WRITTEN PROBLEM => Quote the data exactly, first line to the line containing "m above it)", with no pictures.

·····

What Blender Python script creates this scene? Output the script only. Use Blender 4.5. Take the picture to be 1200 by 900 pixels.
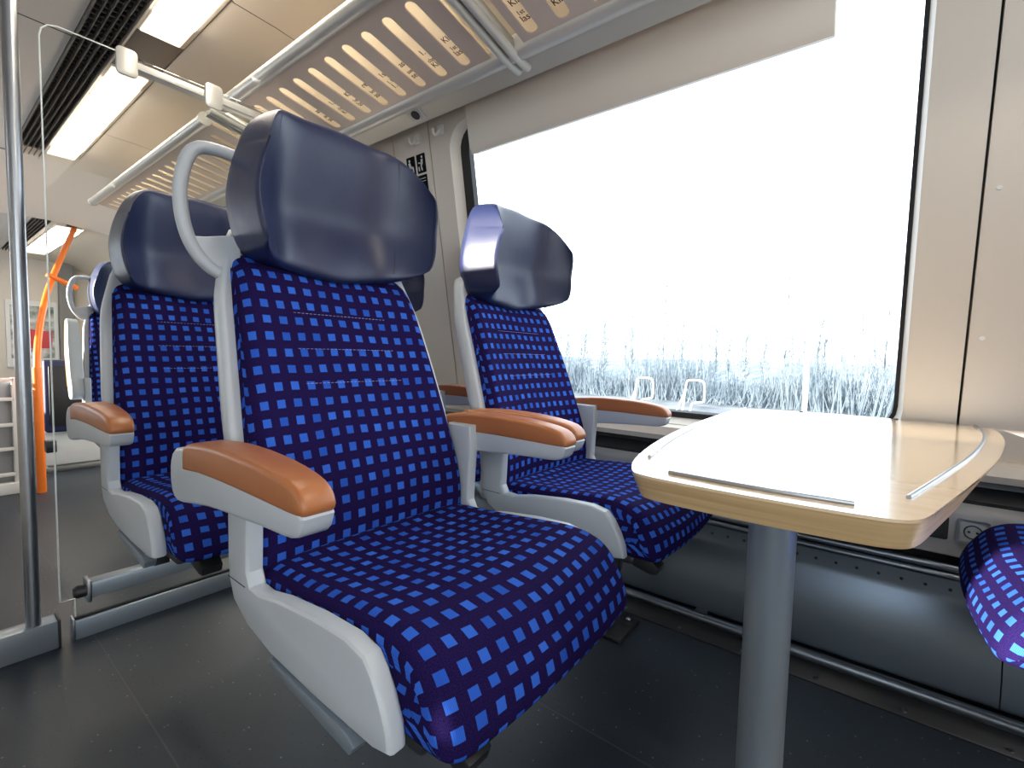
import bpy, bmesh, math, random
from mathutils import Vector, Matrix
random.seed(7)
for o in list(bpy.data.objects): bpy.data.objects.remove(o)
C = bpy.context.scene.collection
PI = math.pi
ZF = -0.08                      # floor height (camera stands 0.94 m above it)

# ------------------------------------------------------------------ camera
cam = bpy.data.objects.new('camera', bpy.data.cameras.new('camera')); C.objects.link(cam)
yaw, pitch, roll, FPX = 0.9082033943, -0.0624608649, 0.0236023975, 553.2793
fv = Vector((math.sin(yaw)*math.cos(pitch), math.cos(yaw)*math.cos(pitch), math.sin(pitch)))
rv = Vector((math.cos(yaw), -math.sin(yaw), 0)); uv_ = rv.cross(fv)
r2 = math.cos(roll)*rv + math.sin(roll)*uv_; u2 = -math.sin(roll)*rv + math.cos(roll)*uv_
M = Matrix((r2, u2, -fv)).transposed().to_4x4(); M.translation = Vector((0, 0, .86))
cam.matrix_world = M
cam.data.sensor_width = 36; cam.data.lens = FPX*36/1200; cam.data.clip_start = .02; cam.data.clip_end = 400
bpy.context.scene.camera = cam
# ------------------------------------------------------------------ world, sun, exposure
sc = bpy.context.scene
sc.view_settings.view_transform = 'Standard'; sc.view_settings.look = 'None'
sc.view_settings.gamma = 1; sc.view_settings.use_curve_mapping = False
sc.view_settings.exposure = 0.08
w = bpy.data.worlds.new('sky'); sc.world = w; w.use_nodes = True
wb = w.node_tree.nodes['Background']; wb.inputs[0].default_value = (.84, .92, 1, 1); wb.inputs[1].default_value = 4.2
sun = bpy.data.objects.new('sun', bpy.data.lights.new('sun', 'SUN')); C.objects.link(sun)
sun.data.energy = 26; sun.data.angle = math.radians(.6); sun.data.color = (1, .93, .84)
sun.rotation_euler = Vector((1, -.6, -.2)).to_track_quat('-Z', 'Y').to_euler()

# ------------------------------------------------------------------ materials
def mat(name, col, rough=.5, metal=0, spec=.5, emit=None, strength=0):
    m = bpy.data.materials.new(name); m.use_nodes = True
    b = m.node_tree.nodes['Principled BSDF']
    b.inputs['Base Color'].default_value = (*col, 1); b.inputs['Roughness'].default_value = rough
    b.inputs['Metallic'].default_value = metal; b.inputs['Specular IOR Level'].default_value = spec
    if emit: b.inputs['Emission Color'].default_value = (*emit, 1); b.inputs['Emission Strength'].default_value = strength
    return m
def nodes(m): return m.node_tree.nodes, m.node_tree.links, m.node_tree.nodes['Principled BSDF']
def noise_rough(m, scale=30, lo=.35, hi=.6, bump=0, bscale=200, coord='Object'):
    n, l, b = nodes(m)
    tc = n.new('ShaderNodeTexCoord'); nz = n.new('ShaderNodeTexNoise'); nz.inputs['Scale'].default_value = scale; nz.inputs['Detail'].default_value = 4
    l.new(tc.outputs[coord], nz.inputs['Vector'])
    mr = n.new('ShaderNodeMapRange'); mr.inputs[3].default_value = lo; mr.inputs[4].default_value = hi
    l.new(nz.outputs[0], mr.inputs[0]); l.new(mr.outputs[0], b.inputs['Roughness'])
    if bump:
        n2 = n.new('ShaderNodeTexNoise'); n2.inputs['Scale'].default_value = bscale; n2.inputs['Detail'].default_value = 3
        l.new(tc.outputs[coord], n2.inputs['Vector'])
        bp = n.new('ShaderNodeBump'); bp.inputs['Strength'].default_value = bump; bp.inputs['Distance'].default_value = .002
        l.new(n2.outputs[0], bp.inputs['Height']); l.new(bp.outputs[0], b.inputs['Normal'])
    return m
def ramp_color(m, scale, c0, c1, p0=.4, p1=.6, vec=(1, 1, 1), detail=5):
    n, l, b = nodes(m)
    tc = n.new('ShaderNodeTexCoord'); mp = n.new('ShaderNodeMapping'); mp.inputs['Scale'].default_value = vec
    nz = n.new('ShaderNodeTexNoise'); nz.inputs['Scale'].default_value = scale; nz.inputs['Detail'].default_value = detail
    cr = n.new('ShaderNodeValToRGB'); cr.color_ramp.elements[0].position = p0; cr.color_ramp.elements[1].position = p1
    cr.color_ramp.elements[0].color = (*c0, 1); cr.color_ramp.elements[1].color = (*c1, 1)
    l.new(tc.outputs['Object'], mp.inputs[0]); l.new(mp.outputs[0], nz.inputs['Vector']); l.new(nz.outputs[0], cr.inputs[0]); l.new(cr.outputs[0], b.inputs['Base Color'])
    return m

M_wall = noise_rough(mat('wall_panel', (.64, .58, .50), .4), 8, .38, .5)
M_ceil = noise_rough(mat('ceiling_panel', (.66, .59, .50), .45), 6, .4, .52)
M_ceil2 = mat('ceiling_centre', (.55, .53, .50), .5)
M_shell = noise_rough(mat('seat_shell_grey', (.43, .465, .50), .38), 10, .33, .42)
M_white = mat('white_plastic', (.72, .72, .70), .35)
M_steel = noise_rough(mat('satin_steel', (.42, .45, .49), .3, 1), 20, .25, .38)
M_alu = noise_rough(mat('painted_aluminium', (.55, .54, .50), .35, .35), 15, .3, .4)
M_railsteel = noise_rough(mat('dull_steel', (.24, .28, .33), .32, 1), 20, .28, .42)
M_dark = mat('dark_metal', (.03, .032, .036), .4, .3)
M_black = mat('black_plastic', (.012, .012, .014), .45)
M_rubber = mat('black_rubber_gasket', (.015, .015, .017), .6)
M_orange = mat('orange_paint', (.85, .19, .02), .3)
M_rack = mat('rack_plate', (.58, .48, .41), .42, .2)
M_post = mat('post_paint', (.27, .32, .37), .33, .45)
M_ink = mat('dark_ink', (.03, .02, .015), .6)
M_sticker = mat('black_sticker', (.006, .006, .007), .8, spec=.1)
M_pict = mat('white_pictogram', (.85, .85, .85), .5)
M_lens = mat('lamp_lens', (.9, .85, .75), .4, emit=(1, .90, .76), strength=17)
M_lensend = mat('lamp_lens_end', (.9, .82, .7), .4, emit=(1, .85, .66), strength=1.3)

# leather
def leather(name, col):
    m = mat(name, col, .36, spec=.55)
    n, l, b = nodes(m)
    tc = n.new('ShaderNodeTexCoord'); v = n.new('ShaderNodeTexVoronoi'); v.inputs['Scale'].default_value = 420
    nz = n.new('ShaderNodeTexNoise'); nz.inputs['Scale'].default_value = 14; nz.inputs['Detail'].default_value = 5
    l.new(tc.outputs['Object'], v.inputs['Vector']); l.new(tc.outputs['Object'], nz.inputs['Vector'])
    a = n.new('ShaderNodeMath'); a.operation = 'MULTIPLY_ADD'; a.inputs[1].default_value = .1
    l.new(v.outputs['Distance'], a.inputs[0]); l.new(nz.outputs[0], a.inputs[2])
    bp = n.new('ShaderNodeBump'); bp.inputs['Strength'].default_value = .25; bp.inputs['Distance'].default_value = .004
    l.new(a.outputs[0], bp.inputs['Height']); l.new(bp.outputs[0], b.inputs['Normal'])
    mr = n.new('ShaderNodeMapRange'); mr.inputs[3].default_value = .3; mr.inputs[4].default_value = .45
    l.new(nz.outputs[0], mr.inputs[0]); l.new(mr.outputs[0], b.inputs['Roughness'])
    return m
M_navy = leather('navy_leather', (.013, .020, .066))
M_tan = leather('tan_leather', (.36, .125, .04))
M_thread = mat('thread', (.006, .008, .02), .7)
M_thread_l = mat('light_thread', (.35, .36, .60), .7)

# blue squares moquette, UV in metres
def fabric():
    m = mat('blue_squares_moquette', (.01, .01, .05), .9, spec=.04); n, l, b = nodes(m)
    uv = n.new('ShaderNodeUVMap'); uv.uv_map = 'UVMap'
    sx = n.new('ShaderNodeSeparateXYZ')
    wn = n.new('ShaderNodeTexNoise'); wn.inputs['Scale'].default_value = 9; wn.inputs['Detail'].default_value = 1
    l.new(uv.outputs[0], wn.inputs['Vector'])
    ws = n.new('ShaderNodeVectorMath'); ws.operation = 'SCALE'; ws.inputs['Scale'].default_value = .009
    l.new(wn.outputs['Color'], ws.inputs[0])
    wa = n.new('ShaderNodeVectorMath'); l.new(uv.outputs[0], wa.inputs[0]); l.new(ws.outputs[0], wa.inputs[1])
    l.new(wa.outputs[0], sx.inputs[0])
    def mth(op, a, bb=None, c=None):
        x = n.new('ShaderNodeMath'); x.operation = op
        for i, v in enumerate((a, bb, c)):
            if v is None: continue
            if isinstance(v, (int, float)): x.inputs[i].default_value = v
            else: l.new(v, x.inputs[i])
        return x.outputs[0]
    P = .0345
    cu = mth('DIVIDE', sx.outputs[0], P); cv = mth('DIVIDE', sx.outputs[1], P)
    iu = mth('FLOOR', cu); iv = mth('FLOOR', cv); fu = mth('FRACT', cu); fvv = mth('FRACT', cv)
    mask = mth('MULTIPLY', mth('LESS_THAN', mth('ABSOLUTE', mth('SUBTRACT', fu, .5)), .238), mth('LESS_THAN', mth('ABSOLUTE', mth('SUBTRACT', fvv, .5)), .238))
    cx = n.new('ShaderNodeCombineXYZ'); l.new(iu, cx.inputs[0]); l.new(iv, cx.inputs[1])
    wh = n.new('ShaderNodeTexWhiteNoise'); l.new(cx.outputs[0], wh.inputs['Vector'])
    cr = n.new('ShaderNodeValToRGB'); cr.color_ramp.elements[0].color = (.020, .085, .46, 1); cr.color_ramp.elements[1].color = (.040, .145, .66, 1)
    l.new(wh.outputs['Value'], cr.inputs[0])
    # fine weave
    wv = n.new('ShaderNodeTexWave'); wv.inputs['Scale'].default_value = 160; wv.inputs['Distortion'].default_value = 1.5; wv.inputs['Detail'].default_value = 1
    l.new(uv.outputs[0], wv.inputs['Vector'])
    nz = n.new('ShaderNodeTexNoise'); nz.inputs['Scale'].default_value = 500; nz.inputs['Detail'].default_value = 2; l.new(uv.outputs[0], nz.inputs['Vector'])
    bg = n.new('ShaderNodeValToRGB'); bg.color_ramp.elements[0].color = (.006, .005, .035, 1); bg.color_ramp.elements[1].color = (.022, .010, .085, 1)
    bg.color_ramp.elements[0].position = .35; bg.color_ramp.elements[1].position = .65
    l.new(nz.outputs[0], bg.inputs[0])
    mx = n.new('ShaderNodeMix'); mx.data_type = 'RGBA'; l.new(mask, mx.inputs[0]); l.new(bg.outputs[0], mx.inputs[6]); l.new(cr.outputs[0], mx.inputs[7])
    mu = n.new('ShaderNodeMix'); mu.data_type = 'RGBA'; mu.blend_type = 'MULTIPLY'; mu.inputs[0].default_value = .35
    l.new(mx.outputs[2], mu.inputs[6]); l.new(wv.outputs[0], mu.inputs[7]); l.new(mu.outputs[2], b.inputs['Base Color'])
    bp = n.new('ShaderNodeBump'); bp.inputs['Strength'].default_value = .4; bp.inputs['Distance'].default_value = .001
    l.new(nz.outputs[0], bp.inputs['Height']); l.new(bp.outputs[0], b.inputs['Normal'])
    b.inputs['Sheen Weight'].default_value = 0
    return m
M_fab = fabric()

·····

TASK OUTPUT =>
What Blender Python script creates this scene? Output the script only. Use Blender 4.5. Take the picture to be 1200 by 900 pixels.
import bpy, bmesh, math, random
from mathutils import Vector, Matrix
random.seed(7)
for o in list(bpy.data.objects): bpy.data.objects.remove(o)
C = bpy.context.scene.collection
PI = math.pi
ZF = -0.08                      # floor height (camera stands 0.94 m above it)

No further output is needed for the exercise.